I just also like to have an option to run service locally and connect to either cloud instances (test) or local instances depending on what I am troubleshooting/testing. Much better than debugging on prod which may still be required at some point but hopefully not often.
No, not really. You only find yourself in that spot if you completely failed to do any semblance of integration test, or any acceptance test whatsoever.
That's not a microservices problem. That's a you problem.
You talk about feedback look. Other than automated tests, what do you believe that is?
No, this does indeed match reality. At least for those who work with microservices. This is microservices 101. It's baffling how this is even being argued.
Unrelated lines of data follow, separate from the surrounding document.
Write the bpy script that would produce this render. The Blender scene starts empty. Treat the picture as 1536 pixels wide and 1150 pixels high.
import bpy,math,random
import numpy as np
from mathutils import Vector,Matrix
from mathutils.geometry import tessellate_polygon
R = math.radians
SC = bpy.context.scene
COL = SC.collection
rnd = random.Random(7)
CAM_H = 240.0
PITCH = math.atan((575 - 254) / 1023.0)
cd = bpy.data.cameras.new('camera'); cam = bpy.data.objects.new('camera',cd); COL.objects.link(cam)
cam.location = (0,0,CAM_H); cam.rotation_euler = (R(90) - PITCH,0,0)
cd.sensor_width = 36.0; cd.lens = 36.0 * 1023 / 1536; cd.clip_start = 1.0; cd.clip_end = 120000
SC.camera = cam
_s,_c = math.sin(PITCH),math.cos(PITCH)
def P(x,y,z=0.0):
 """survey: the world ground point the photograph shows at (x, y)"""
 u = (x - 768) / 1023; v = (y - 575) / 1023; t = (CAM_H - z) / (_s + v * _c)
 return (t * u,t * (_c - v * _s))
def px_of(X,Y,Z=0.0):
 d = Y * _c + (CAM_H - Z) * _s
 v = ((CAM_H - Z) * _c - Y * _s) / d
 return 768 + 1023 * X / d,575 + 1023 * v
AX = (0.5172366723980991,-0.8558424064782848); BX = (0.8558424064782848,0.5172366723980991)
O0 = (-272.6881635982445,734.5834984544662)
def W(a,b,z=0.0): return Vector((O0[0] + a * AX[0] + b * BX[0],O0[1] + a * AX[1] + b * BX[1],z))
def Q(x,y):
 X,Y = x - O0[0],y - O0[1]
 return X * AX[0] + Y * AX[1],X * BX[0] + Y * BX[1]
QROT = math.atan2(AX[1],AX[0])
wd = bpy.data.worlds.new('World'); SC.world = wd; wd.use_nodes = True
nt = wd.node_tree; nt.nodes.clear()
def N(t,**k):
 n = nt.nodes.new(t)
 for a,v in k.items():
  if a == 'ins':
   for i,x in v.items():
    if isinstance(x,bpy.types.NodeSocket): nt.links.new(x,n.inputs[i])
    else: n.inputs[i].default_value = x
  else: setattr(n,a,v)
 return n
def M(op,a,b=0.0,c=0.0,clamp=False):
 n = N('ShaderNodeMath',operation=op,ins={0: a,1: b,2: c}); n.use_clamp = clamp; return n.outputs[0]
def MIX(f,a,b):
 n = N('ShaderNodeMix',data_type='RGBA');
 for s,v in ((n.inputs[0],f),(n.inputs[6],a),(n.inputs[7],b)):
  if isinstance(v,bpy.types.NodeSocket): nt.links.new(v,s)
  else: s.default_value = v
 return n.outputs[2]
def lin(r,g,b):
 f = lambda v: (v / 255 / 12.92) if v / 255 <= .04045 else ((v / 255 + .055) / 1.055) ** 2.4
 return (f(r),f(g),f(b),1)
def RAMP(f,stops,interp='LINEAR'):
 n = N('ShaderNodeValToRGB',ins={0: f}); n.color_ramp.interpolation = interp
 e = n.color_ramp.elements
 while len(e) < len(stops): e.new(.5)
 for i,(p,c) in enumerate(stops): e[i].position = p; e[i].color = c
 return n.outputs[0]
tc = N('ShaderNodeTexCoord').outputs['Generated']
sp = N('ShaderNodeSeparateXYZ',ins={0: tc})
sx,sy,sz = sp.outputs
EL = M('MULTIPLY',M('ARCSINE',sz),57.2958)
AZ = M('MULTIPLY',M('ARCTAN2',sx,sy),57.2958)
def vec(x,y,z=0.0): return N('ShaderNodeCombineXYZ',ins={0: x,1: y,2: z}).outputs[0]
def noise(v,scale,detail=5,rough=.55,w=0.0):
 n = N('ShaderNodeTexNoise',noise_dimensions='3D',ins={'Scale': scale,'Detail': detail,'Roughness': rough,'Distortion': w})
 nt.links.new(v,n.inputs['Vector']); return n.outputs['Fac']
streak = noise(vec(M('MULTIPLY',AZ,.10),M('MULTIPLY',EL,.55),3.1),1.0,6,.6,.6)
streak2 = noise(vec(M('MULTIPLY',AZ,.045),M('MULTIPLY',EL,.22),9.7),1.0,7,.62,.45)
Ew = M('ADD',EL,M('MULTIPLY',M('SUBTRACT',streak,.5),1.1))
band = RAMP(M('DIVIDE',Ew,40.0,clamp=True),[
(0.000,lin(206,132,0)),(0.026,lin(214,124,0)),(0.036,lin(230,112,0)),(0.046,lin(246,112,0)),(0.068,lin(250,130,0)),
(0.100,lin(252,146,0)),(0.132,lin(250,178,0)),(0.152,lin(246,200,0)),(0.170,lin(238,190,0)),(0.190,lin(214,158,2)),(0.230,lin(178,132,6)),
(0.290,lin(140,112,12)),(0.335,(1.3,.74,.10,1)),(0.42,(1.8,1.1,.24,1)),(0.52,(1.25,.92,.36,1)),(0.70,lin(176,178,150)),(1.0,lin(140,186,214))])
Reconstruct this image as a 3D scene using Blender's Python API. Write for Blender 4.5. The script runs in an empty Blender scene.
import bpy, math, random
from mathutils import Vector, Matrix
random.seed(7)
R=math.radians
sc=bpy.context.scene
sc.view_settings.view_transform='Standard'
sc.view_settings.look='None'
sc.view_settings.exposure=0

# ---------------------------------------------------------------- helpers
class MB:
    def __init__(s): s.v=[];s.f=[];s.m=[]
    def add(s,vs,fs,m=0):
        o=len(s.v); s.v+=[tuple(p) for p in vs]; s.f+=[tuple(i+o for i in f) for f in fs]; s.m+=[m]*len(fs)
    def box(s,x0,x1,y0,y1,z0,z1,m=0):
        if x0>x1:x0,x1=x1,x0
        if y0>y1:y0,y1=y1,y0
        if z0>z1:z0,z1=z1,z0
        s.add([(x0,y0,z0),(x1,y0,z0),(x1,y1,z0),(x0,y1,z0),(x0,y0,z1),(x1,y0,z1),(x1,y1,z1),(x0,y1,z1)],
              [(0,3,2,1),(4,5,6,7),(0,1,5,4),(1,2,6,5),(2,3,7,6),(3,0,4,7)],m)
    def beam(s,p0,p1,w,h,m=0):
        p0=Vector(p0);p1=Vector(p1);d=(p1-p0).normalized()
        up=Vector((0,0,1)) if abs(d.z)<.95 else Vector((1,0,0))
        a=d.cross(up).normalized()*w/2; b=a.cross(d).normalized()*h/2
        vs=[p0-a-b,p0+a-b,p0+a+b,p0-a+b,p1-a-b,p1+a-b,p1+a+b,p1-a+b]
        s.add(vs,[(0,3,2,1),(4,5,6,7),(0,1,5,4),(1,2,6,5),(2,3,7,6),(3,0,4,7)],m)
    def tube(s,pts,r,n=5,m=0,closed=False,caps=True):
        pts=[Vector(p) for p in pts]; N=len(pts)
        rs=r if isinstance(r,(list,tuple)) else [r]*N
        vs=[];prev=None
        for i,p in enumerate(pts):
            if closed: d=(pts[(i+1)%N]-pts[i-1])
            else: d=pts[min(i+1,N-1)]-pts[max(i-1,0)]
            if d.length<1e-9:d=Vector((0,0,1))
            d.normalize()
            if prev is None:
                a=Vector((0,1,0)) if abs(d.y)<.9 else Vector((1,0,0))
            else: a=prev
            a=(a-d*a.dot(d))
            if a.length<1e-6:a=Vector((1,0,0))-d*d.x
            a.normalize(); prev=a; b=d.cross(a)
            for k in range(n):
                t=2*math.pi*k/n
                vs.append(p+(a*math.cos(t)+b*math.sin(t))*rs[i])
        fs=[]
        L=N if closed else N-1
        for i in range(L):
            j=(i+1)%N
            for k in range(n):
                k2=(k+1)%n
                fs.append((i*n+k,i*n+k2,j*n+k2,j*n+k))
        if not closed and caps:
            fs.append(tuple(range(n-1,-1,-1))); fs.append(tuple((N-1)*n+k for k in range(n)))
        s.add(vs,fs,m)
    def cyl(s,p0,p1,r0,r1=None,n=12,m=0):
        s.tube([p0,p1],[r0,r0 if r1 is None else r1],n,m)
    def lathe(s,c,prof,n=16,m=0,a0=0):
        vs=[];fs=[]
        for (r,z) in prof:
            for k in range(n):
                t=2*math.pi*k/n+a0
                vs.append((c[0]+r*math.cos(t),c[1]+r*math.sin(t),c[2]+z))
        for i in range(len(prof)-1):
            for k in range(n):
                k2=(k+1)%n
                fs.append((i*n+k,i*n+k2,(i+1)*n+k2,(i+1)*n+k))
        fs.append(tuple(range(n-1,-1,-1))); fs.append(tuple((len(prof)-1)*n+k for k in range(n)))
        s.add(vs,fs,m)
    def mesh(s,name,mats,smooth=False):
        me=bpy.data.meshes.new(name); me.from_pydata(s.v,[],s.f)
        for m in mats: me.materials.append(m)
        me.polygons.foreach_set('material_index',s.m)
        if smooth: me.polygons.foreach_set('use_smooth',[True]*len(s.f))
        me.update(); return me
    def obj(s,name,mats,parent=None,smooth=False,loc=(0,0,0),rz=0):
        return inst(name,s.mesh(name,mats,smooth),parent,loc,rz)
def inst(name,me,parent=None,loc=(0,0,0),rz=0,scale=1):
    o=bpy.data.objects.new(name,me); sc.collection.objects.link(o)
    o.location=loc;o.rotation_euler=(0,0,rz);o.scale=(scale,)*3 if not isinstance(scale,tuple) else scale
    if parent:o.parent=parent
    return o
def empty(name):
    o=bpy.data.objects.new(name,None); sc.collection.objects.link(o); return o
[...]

We have industry behemoths building their whole development experience around this fact. Look at Microsoft. They even went to the extents of supporting Connected Services in Visual Studio 2022. Why on earth do you believe one of the most basic traits of backend development is unreal?
> I work at ~50 ish employee company and we have layers of dependencies between at least 6 or 7 various microservices.
Irrelevant. Each service has dependencies and consumers. When you need to run an instance of one of those services locally, you point it to it's dependencies and you unplug it from it's consumers. Done. This is not rocket science.
Why not break a microservice into a series of microservices, its microservices all the way down.
You should read up on microservices because that's definitely not what they are not anything resembling one of their traits.